<<<<

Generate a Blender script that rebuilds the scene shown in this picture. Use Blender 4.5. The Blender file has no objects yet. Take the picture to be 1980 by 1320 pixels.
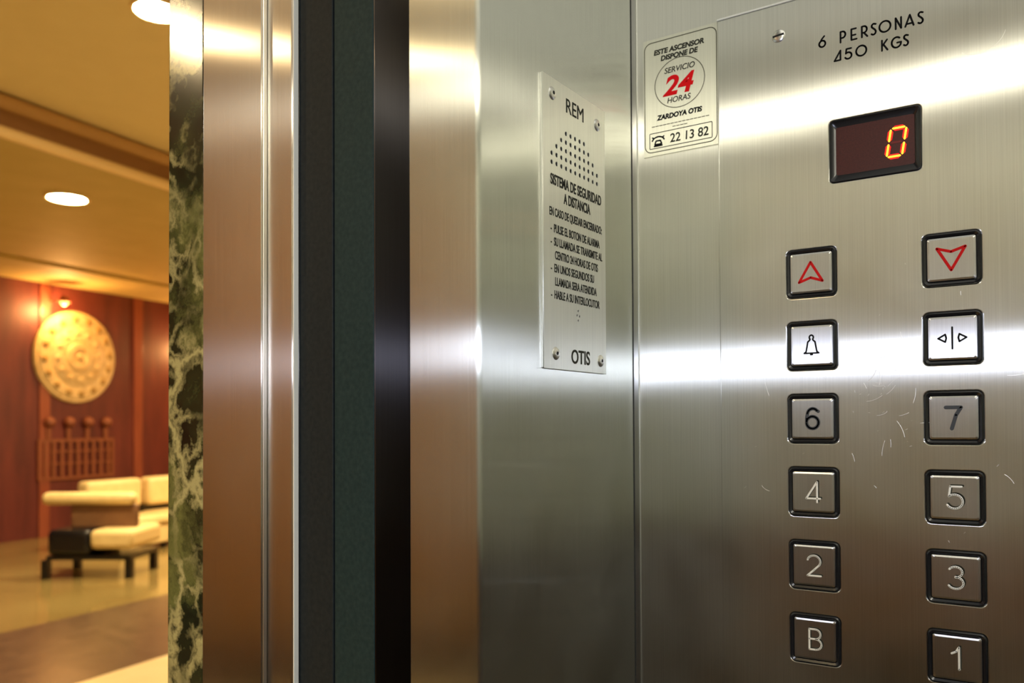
import bpy, math, random
from mathutils import Vector, Matrix
C = bpy.context.scene
COL = C.collection
PI = math.pi
rnd = random.Random(7)

# ------------------------------------------------------------------ camera
EYE = 1.4405                                 # eye height
CAMY = -0.0105                               # camera stands at x = 0, y = CAMY
cam = bpy.data.objects.new('camera', bpy.data.cameras.new('camera'))
COL.objects.link(cam)
R_ = Vector((0.55489153, -0.83190785, -0.00497152))
U_ = Vector((-0.01235918, -0.01421869, 0.99982252))
F_ = Vector((0.83183089, 0.55473161, 0.01817153))
cam.matrix_world = Matrix(((R_.x, U_.x, -F_.x, 0), (R_.y, U_.y, -F_.y, CAMY), (R_.z, U_.z, -F_.z, EYE), (0, 0, 0, 1)))
cd = cam.data
cd.sensor_width = 36.0
cd.lens = 1636.6 / 1980 * 36
cd.shift_y = (790.0 - 660) / 1980
cd.clip_start = 0.01
cd.dof.use_dof = True
cd.dof.focus_distance = 0.555
cd.dof.aperture_fstop = 8.5
C.camera = cam

# ------------------------------------------------------------------ world, view, large lights
w = bpy.data.worlds.new('world'); C.world = w; w.use_nodes = True
w.node_tree.nodes['Background'].inputs[0].default_value = (0.02, 0.018, 0.015, 1)
w.node_tree.nodes['Background'].inputs[1].default_value = 0.3
vs = C.view_settings
vs.view_transform = 'Standard'; vs.look = 'None'; vs.exposure = 0.0; vs.gamma = 1.0; vs.use_curve_mapping = False
C.cycles.use_denoising = True
C.cycles.max_bounces = 10
C.cycles.sample_clamp_indirect = 8

CAR_LAMP_STRENGTH = 175.0
LOBBY_LAMP_STRENGTH = 640.0
WARM = (1.0, 0.76, 0.42)

def area(name, loc, to, sx, sy, power, col):
    l = bpy.data.lights.new(name, 'AREA'); l.shape = 'RECTANGLE'; l.size = sx; l.size_y = sy
    l.energy = power; l.color = col
    o = bpy.data.objects.new(name, l); COL.objects.link(o); o.location = loc
    o.rotation_euler = (Vector(to) - Vector(loc)).to_track_quat('-Z', 'Y').to_euler()
    return o
# the built-in flash of the photographer's camera, just above the lens
area('camera_flash', (0.0, CAMY, EYE + 0.086), (0.832, CAMY + 0.555, EYE + 0.086 - 0.02), 0.05, 0.04, 0.9, (0.74, 0.79, 1.0))

# ------------------------------------------------------------------ materials
ANISO_SIGN = -1.0
def new_mat(name):
    m = bpy.data.materials.new(name); m.use_nodes = True
    nt = m.node_tree; return m, nt, nt.nodes['Principled BSDF']
def plain(name, col, rough=0.5, metal=0.0, spec=0.5, coat=0.0):
    m, nt, b = new_mat(name)
    b.inputs['Base Color'].default_value = (*col, 1); b.inputs['Roughness'].default_value = rough
    b.inputs['Metallic'].default_value = metal; b.inputs['Specular IOR Level'].default_value = spec
    b.inputs['Coat Weight'].default_value = coat
    return m
def mottled(name, c1, c2, scale, rough=0.5, detail=4, stretch=(1, 1, 1), spec=0.5, metal=0.0, bump=0.0, coords='Object'):
    m, nt, b = new_mat(name); N = nt.nodes; L = nt.links
    tc = N.new('ShaderNodeTexCoord'); mp = N.new('ShaderNodeMapping'); mp.inputs['Scale'].default_value = stretch
    no = N.new('ShaderNodeTexNoise'); no.inputs['Scale'].default_value = scale; no.inputs['Detail'].default_value = detail
    cr = N.new('ShaderNodeValToRGB'); cr.color_ramp.elements[0].position = 0.3; cr.color_ramp.elements[1].position = 0.7
    cr.color_ramp.elements[0].color = (*c1, 1); cr.color_ramp.elements[1].color = (*c2, 1)
    L.new(tc.outputs[coords], mp.inputs[0]); L.new(mp.outputs[0], no.inputs['Vector']); L.new(no.outputs['Fac'], cr.inputs[0])
    L.new(cr.outputs[0], b.inputs['Base Color'])
    b.inputs['Roughness'].default_value = rough; b.inputs['Specular IOR Level'].default_value = spec; b.inputs['Metallic'].default_value = metal
    if bump:
        bp = N.new('ShaderNodeBump'); bp.inputs['Strength'].default_value = bump; bp.inputs['Distance'].default_value = 0.002
        L.new(no.outputs['Fac'], bp.inputs['Height']); L.new(bp.outputs[0], b.inputs['Normal'])
    return m
def emit(name, col, strength):
    m, nt, b = new_mat(name)
    b.inputs['Base Color'].default_value = (0, 0, 0, 1); b.inputs['Roughness'].default_value = 0.6
    b.inputs['Emission Color'].default_value = (*col, 1); b.inputs['Emission Strength'].default_value = strength
    return m
def brushed(name, col, rough=0.30, aniso=0.8, grain=0.09, smudge=0.7, stretch=10, haze=0.16):
    """stainless steel with a fine vertical grain: reflections spread sideways"""
    m, nt, b = new_mat(name); N = nt.nodes; L = nt.links
    N.remove(b)
    out = [n for n in N if n.type == 'OUTPUT_MATERIAL'][0]
    g1 = N.new('ShaderNodeBsdfAnisotropic'); g2 = N.new('ShaderNodeBsdfAnisotropic'); ms = N.new('ShaderNodeMixShader')
    ms.inputs[0].default_value = haze
    L.new(g1.outputs[0], ms.inputs[1]); L.new(g2.outputs[0], ms.inputs[2]); L.new(ms.outputs[0], out.inputs[0])
    geo = N.new('ShaderNodeNewGeometry')
    cr = N.new('ShaderNodeVectorMath'); cr.operation = 'CROSS_PRODUCT'
    L.new(geo.outputs['True Normal'], cr.inputs[0]); cr.inputs[1].default_value = (0, 0, 1)
    mp = N.new('ShaderNodeMapping'); mp.inputs['Scale'].default_value = (2300, 2300, stretch)
    L.new(geo.outputs['Position'], mp.inputs[0])
    no = N.new('ShaderNodeTexNoise'); no.inputs['Scale'].default_value = 1.0; no.inputs['Detail'].default_value = 3
    L.new(mp.outputs[0], no.inputs['Vector'])
    n2 = N.new('ShaderNodeTexNoise'); n2.inputs['Scale'].default_value = 16.0; n2.inputs['Detail'].default_value = 6
    L.new(geo.outputs['Position'], n2.inputs['Vector'])
    r1 = N.new('ShaderNodeMapRange'); r1.inputs[1].default_value = 0.25; r1.inputs[2].default_value = 0.75
    r1.inputs[3].default_value = 1 - grain; r1.inputs[4].default_value = 1 + grain * 0.6
    L.new(no.outputs['Fac'], r1.inputs[0])
    r2 = N.new('ShaderNodeMapRange'); r2.inputs[1].default_value = 0.25; r2.inputs[2].default_value = 0.8
    r2.inputs[3].default_value = haze * (1 - smudge); r2.inputs[4].default_value = haze * (1 + smudge)
    L.new(n2.outputs['Fac'], r2.inputs[0]); L.new(r2.outputs[0], ms.inputs[0])
    mx = N.new('ShaderNodeVectorMath'); mx.operation = 'SCALE'; mx.inputs[0].default_value = col
    L.new(r1.outputs[0], mx.inputs['Scale'])
    for g in (g1, g2):
        L.new(cr.outputs[0], g.inputs['Tangent']); L.new(mx.outputs[0], g.inputs['Color'])
    g1.inputs['Roughness'].default_value = rough; g1.inputs['Anisotropy'].default_value = ANISO_SIGN * aniso
    g2.inputs['Roughness'].default_value = 0.55; g2.inputs['Anisotropy'].default_value = ANISO_SIGN * 0.4
    return m
def green_marble(name):
    m, nt, b = new_mat(name); N = nt.nodes; L = nt.links
    geo = N.new('ShaderNodeNewGeometry')
    def noise(scale, det, rough=0.6, src=None, dist=0.0):
        n = N.new('ShaderNodeTexNoise'); n.inputs['Scale'].default_value = scale; n.inputs['Detail'].default_value = det
        n.inputs['Roughness'].default_value = rough; n.inputs['Distortion'].default_value = dist
        L.new(src or geo.outputs['Position'], n.inputs['Vector']); return n
    wob = noise(13, 6)
    mixv = N.new('ShaderNodeMix'); mixv.data_type = 'VECTOR'; mixv.inputs['Factor'].default_value = 0.13
    L.new(geo.outputs['Position'], mixv.inputs[4]); L.new(wob.outputs['Color'], mixv.inputs[5])
    W = mixv.outputs[1]
    def vein(scale, t0, t1, out):
        v = N.new('ShaderNodeTexVoronoi'); v.feature = 'DISTANCE_TO_EDGE'; v.inputs['Scale'].default_value = scale
        L.new(W, v.inputs['Vector'])
        r = N.new('ShaderNodeMapRange'); r.inputs[1].default_value = t0; r.inputs[2].default_value = t1
        r.inputs[3].default_value = out; r.inputs[4].default_value = 0.0
        L.new(v.outputs['Distance'], r.inputs[0]); return r.outputs[0]
    def gate(val, scale, lo, hi):
        n = noise(scale, 4); r = N.new('ShaderNodeMapRange'); r.inputs[1].default_value = lo; r.inputs[2].default_value = hi
        L.new(n.outputs['Fac'], r.inputs[0])
        k = N.new('ShaderNodeMath'); k.operation = 'MULTIPLY'; L.new(val, k.inputs[0]); L.new(r.outputs[0], k.inputs[1]); return k.outputs[0]
    a = gate(vein(11, 0.01, 0.075, 1.0), 9, 0.34, 0.50)
    c = gate(vein(30, 0.0, 0.14, 0.8), 17, 0.42, 0.58)
    mxm = N.new('ShaderNodeMath'); mxm.operation = 'MAXIMUM'; L.new(a, mxm.inputs[0]); L.new(c, mxm.inputs[1])
    big = noise(6.5, 10, 0.68, W, 0.6)
    cr = N.new('ShaderNodeValToRGB'); e = cr.color_ramp.elements
    e[0].position = 0.41; e[0].color = (0.006, 0.006, 0.005, 1); e[1].position = 0.66; e[1].color = (0.16, 0.175, 0.055, 1)
    k = e.new(0.52); k.color = (0.022, 0.030, 0.013, 1)
    L.new(big.outputs['Fac'], cr.inputs[0])
    mc = N.new('ShaderNodeMix'); mc.data_type = 'RGBA'; mc.inputs[7].default_value = (0.46, 0.43, 0.20, 1)
    L.new(mxm.outputs[0], mc.inputs[0]); L.new(cr.outputs[0], mc.inputs[6]); L.new(mc.outputs[2], b.inputs['Base Color'])
    b.inputs['Roughness'].default_value = 0.14
    return m
def two_tone(name, low, high, zsplit, rough):
    """wall laminate: one colour of panel below the rail height, another above"""
    m, nt, b = new_mat(name); N = nt.nodes; L = nt.links
    geo = N.new('ShaderNodeNewGeometry'); sp = N.new('ShaderNodeSeparateXYZ'); L.new(geo.outputs['Position'], sp.inputs[0])
    gt = N.new('ShaderNodeMath'); gt.operation = 'GREATER_THAN'; gt.inputs[1].default_value = zsplit; L.new(sp.outputs[2], gt.inputs[0])
    mx = N.new('ShaderNodeMix'); mx.data_type = 'RGBA'; mx.inputs[6].default_value = (*low, 1); mx.inputs[7].default_value = (*high, 1)
    L.new(gt.outputs[0], mx.inputs[0]); L.new(mx.outputs[2], b.inputs['Base Color']); b.inputs['Roughness'].default_value = rough
    return m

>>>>

_INSTRUCTIONS TO FOLLOW_
Write out, word for word, the lines from the start of the data through the one holding "rnd = random.Random(7)". Omit pictures.

_CORRECT RESULT_
Generate a Blender script that rebuilds the scene shown in this picture. Use Blender 4.5. The Blender file has no objects yet. Take the picture to be 1980 by 1320 pixels.
import bpy, math, random
from mathutils import Vector, Matrix
C = bpy.context.scene
COL = C.collection
PI = math.pi
rnd = random.Random(7)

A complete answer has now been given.